▶ **WHAT IS EXPECTED**:
Repeat, please, only the lines from the top of the data down to the line with "from mathutils.geometry import"; include both of those lines.

+-------+

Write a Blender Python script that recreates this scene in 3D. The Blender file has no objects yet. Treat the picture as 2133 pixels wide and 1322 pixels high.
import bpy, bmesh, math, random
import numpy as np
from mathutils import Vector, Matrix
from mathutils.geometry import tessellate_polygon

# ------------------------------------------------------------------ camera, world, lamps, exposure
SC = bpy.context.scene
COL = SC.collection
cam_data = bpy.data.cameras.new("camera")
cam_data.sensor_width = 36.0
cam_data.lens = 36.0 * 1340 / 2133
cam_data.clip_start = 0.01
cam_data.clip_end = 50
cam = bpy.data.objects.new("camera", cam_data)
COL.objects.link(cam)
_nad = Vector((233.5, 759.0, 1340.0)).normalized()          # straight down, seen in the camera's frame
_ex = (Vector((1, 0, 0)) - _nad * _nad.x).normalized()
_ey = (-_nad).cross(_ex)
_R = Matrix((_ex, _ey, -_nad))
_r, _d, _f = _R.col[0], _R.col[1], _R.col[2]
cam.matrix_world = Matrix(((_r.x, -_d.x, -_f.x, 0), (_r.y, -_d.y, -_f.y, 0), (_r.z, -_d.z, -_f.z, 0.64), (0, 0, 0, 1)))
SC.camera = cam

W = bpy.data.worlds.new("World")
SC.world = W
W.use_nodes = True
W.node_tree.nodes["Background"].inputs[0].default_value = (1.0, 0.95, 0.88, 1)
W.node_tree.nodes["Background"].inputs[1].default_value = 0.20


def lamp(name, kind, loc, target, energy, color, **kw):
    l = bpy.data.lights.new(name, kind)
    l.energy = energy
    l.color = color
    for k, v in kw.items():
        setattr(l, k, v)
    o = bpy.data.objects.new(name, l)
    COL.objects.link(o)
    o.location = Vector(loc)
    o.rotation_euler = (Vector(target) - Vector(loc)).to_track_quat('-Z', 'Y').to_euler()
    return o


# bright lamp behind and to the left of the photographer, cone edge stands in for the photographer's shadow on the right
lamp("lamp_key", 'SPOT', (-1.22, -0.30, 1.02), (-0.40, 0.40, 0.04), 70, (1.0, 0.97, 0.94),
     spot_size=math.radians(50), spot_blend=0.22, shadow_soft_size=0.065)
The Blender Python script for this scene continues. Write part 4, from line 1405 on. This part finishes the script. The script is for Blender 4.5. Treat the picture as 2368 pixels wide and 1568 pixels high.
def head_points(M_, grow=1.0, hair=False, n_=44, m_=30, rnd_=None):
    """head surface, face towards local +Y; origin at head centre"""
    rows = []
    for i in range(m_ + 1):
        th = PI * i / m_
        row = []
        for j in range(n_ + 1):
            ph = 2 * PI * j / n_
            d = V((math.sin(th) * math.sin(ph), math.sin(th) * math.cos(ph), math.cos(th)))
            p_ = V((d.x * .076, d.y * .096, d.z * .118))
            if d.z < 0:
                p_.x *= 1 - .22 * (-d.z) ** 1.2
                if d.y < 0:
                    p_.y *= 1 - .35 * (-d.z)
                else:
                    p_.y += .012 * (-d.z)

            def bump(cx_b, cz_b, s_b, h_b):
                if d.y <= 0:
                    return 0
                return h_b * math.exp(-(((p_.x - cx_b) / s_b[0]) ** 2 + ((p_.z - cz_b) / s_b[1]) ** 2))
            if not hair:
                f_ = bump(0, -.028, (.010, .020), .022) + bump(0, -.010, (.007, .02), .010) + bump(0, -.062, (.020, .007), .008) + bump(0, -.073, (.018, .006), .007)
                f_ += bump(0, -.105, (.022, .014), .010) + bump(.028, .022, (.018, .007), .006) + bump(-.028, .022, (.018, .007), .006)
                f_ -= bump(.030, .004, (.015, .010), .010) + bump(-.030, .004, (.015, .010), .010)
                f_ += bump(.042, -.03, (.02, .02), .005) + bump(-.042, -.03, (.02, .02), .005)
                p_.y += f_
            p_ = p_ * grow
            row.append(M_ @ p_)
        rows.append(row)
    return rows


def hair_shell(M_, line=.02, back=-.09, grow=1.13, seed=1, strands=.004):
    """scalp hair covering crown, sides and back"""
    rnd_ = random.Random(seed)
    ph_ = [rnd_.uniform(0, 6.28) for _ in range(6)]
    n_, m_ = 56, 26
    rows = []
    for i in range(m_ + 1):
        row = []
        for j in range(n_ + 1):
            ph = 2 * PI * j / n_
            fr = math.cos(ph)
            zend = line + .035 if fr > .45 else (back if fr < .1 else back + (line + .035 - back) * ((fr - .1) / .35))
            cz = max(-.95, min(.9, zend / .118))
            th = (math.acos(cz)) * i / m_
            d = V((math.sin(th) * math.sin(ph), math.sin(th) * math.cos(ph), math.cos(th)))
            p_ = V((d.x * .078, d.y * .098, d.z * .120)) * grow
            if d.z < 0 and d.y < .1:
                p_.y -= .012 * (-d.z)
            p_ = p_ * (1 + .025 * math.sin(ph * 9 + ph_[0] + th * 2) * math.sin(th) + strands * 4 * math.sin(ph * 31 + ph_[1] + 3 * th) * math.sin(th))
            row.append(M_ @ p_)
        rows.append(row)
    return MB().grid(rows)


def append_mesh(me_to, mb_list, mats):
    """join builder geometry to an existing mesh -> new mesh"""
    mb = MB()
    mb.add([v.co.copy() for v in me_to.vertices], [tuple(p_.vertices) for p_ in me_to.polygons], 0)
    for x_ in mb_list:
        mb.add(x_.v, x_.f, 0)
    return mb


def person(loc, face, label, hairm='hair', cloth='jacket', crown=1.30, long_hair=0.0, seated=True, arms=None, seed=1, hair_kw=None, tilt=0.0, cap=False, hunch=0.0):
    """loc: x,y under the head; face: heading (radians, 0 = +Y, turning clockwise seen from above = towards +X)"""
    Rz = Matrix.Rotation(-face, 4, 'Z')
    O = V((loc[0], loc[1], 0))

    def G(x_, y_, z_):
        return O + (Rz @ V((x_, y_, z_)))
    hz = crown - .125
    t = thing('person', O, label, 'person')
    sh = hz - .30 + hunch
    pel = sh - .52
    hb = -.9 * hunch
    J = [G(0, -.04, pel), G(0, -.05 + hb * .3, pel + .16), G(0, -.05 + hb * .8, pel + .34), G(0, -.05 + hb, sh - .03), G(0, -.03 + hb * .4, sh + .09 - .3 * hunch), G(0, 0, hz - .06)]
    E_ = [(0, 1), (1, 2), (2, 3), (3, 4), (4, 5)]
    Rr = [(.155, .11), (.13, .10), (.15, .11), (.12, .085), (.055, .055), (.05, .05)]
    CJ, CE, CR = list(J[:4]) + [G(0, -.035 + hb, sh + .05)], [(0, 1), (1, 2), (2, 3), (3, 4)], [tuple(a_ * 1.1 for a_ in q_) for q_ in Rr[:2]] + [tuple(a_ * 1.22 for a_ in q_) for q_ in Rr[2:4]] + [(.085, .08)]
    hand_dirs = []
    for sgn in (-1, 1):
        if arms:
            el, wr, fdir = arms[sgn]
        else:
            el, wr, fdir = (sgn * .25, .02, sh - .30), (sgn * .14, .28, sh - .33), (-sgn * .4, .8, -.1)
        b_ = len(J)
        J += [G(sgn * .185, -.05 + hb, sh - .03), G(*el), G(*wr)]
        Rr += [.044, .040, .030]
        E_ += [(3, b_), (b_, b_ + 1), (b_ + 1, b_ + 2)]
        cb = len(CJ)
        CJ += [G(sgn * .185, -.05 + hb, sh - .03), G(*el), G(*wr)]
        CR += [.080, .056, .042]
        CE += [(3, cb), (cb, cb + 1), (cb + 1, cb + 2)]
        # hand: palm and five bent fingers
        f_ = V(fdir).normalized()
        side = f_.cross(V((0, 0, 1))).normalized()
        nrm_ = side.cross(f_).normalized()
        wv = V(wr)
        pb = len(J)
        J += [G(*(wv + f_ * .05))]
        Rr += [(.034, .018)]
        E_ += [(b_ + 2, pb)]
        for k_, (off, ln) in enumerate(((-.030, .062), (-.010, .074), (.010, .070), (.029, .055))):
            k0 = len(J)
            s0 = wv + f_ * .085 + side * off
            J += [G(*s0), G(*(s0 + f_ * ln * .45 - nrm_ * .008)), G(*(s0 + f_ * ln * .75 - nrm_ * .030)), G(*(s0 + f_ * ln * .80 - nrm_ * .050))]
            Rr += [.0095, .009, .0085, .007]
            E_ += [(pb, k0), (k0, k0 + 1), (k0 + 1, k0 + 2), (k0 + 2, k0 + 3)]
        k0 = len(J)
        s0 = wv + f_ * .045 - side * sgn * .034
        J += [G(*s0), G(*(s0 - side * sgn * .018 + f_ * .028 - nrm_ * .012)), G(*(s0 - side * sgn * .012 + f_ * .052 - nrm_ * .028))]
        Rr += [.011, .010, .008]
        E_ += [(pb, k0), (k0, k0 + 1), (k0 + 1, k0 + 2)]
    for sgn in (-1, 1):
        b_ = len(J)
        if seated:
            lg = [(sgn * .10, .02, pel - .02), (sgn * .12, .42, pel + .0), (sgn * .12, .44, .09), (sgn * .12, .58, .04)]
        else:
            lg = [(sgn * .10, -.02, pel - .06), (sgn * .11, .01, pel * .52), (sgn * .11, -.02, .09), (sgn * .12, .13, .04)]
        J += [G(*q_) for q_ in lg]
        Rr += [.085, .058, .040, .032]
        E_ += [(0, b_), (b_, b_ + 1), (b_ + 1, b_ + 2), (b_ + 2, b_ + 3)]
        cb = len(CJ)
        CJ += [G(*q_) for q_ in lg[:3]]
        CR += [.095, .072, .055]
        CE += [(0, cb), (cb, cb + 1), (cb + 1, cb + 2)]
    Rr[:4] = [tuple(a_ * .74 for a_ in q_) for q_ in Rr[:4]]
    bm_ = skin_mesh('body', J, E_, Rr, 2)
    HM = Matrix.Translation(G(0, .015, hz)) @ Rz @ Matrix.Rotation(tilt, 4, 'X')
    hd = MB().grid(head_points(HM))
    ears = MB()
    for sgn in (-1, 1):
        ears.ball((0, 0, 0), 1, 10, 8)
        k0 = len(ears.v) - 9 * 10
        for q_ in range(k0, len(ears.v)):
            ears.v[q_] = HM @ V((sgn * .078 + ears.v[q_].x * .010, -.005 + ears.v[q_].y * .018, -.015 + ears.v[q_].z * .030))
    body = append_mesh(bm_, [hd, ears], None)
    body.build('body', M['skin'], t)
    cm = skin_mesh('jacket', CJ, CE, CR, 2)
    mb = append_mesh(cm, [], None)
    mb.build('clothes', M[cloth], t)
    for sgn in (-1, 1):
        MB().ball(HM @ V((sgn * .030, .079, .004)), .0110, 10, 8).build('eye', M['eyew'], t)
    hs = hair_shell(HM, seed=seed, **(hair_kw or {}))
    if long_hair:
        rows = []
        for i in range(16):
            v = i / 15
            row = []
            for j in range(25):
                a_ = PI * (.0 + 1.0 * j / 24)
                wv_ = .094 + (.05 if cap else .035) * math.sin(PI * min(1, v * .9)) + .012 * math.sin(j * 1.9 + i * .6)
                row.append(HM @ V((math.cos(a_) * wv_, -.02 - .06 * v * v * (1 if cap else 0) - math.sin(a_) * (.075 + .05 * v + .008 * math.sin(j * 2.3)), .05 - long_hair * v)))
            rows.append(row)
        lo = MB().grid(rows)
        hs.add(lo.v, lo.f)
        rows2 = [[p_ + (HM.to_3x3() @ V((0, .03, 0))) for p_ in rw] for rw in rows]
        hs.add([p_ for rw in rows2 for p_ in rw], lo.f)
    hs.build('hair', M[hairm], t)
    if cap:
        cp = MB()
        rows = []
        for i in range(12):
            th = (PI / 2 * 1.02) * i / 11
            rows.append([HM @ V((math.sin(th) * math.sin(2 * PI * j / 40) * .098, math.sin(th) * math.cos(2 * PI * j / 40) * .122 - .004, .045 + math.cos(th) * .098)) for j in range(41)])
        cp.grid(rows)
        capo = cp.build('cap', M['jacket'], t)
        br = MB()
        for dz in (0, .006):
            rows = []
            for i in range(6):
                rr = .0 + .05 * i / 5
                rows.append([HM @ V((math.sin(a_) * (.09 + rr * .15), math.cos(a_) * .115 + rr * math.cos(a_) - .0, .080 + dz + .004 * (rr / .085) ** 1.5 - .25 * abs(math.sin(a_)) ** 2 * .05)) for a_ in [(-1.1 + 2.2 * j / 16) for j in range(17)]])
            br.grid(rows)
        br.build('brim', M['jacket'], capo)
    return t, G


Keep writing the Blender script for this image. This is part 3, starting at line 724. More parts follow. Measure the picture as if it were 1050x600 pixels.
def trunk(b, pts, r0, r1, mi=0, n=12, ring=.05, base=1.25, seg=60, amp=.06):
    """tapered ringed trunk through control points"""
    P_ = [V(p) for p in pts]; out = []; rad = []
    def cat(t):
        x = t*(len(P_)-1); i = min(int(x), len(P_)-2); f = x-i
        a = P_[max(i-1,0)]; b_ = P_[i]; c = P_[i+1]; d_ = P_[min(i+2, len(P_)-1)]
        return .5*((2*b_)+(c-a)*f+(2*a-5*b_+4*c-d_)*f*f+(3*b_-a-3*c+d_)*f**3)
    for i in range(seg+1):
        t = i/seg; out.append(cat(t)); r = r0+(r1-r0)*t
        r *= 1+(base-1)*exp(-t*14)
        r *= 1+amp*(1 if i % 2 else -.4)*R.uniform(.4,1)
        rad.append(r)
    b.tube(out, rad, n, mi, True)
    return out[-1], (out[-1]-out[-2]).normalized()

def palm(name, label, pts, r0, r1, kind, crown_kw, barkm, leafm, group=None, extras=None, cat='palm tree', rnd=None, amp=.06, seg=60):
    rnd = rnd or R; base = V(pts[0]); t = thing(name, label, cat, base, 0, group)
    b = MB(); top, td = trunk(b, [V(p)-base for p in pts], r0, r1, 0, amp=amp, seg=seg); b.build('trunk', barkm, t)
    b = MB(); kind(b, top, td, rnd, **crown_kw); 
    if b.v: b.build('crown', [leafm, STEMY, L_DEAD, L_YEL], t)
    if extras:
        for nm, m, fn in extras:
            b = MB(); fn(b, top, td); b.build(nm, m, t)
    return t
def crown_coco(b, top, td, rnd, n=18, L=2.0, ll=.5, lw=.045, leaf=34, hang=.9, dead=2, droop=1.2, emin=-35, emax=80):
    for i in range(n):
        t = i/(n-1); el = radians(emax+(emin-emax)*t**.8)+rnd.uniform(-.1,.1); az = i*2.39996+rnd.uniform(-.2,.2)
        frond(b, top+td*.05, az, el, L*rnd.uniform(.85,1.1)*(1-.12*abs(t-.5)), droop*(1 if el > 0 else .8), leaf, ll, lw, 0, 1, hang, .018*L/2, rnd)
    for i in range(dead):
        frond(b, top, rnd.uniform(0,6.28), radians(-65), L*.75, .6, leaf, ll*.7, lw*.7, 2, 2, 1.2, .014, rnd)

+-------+

▶ **RESULT**:
Write a Blender Python script that recreates this scene in 3D. The Blender file has no objects yet. Treat the picture as 2133 pixels wide and 1322 pixels high.
import bpy, bmesh, math, random
import numpy as np
from mathutils import Vector, Matrix
from mathutils.geometry import tessellate_polygon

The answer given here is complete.